Developers from Siemens VDO Automotive have considered this solution, which would make it possible for drivers to arrange meetings: Just a small addition to an infotainment system’s hardware and software is all that’s needed to be able to create car buddies. Just as Internet-based messaging systems can notify users when their friends are simultaneously online, in the future it will be possible for motorists to call up the locations of their friends at any time — provided that the friends have given their permission. For the transportation professionals, a modified version of this technology is almost yesterday’s news: It’s already offered by Siemens in the form of tracking and tracing solutions for the management of freight transport fleets.

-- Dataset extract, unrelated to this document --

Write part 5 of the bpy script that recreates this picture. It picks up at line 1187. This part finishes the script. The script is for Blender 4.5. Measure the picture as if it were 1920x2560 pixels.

In the passenger car of the future, the borders separating the virtual and real worlds will be much less distinct. The vehicle’s navigation monitor will display details of the surrounding landscape and sightseeing attractions in nearly photo-realistic images, and an integrated camera will continually film the area in front of the car. Computers will then incorporate the route information in the video imagery recorded by the camera. To do this, the computer compares the data for the recorded objects with the road information it has stored, and then superimposes the appropriate route on the video image. Plans call for this “augmented reality” process to be integrated into a head-up display; in other words, it will be projected onto the windshield. This will make it possible for the driver to continually monitor traffic situations, and that means safer driving. The Siemens innovations used won’t be limited to route planning: A car’s central infotainment control system will provide the motorist with the latest news, and during the drive home it can even send a message to the driver’s house — telling it to turn up the heat.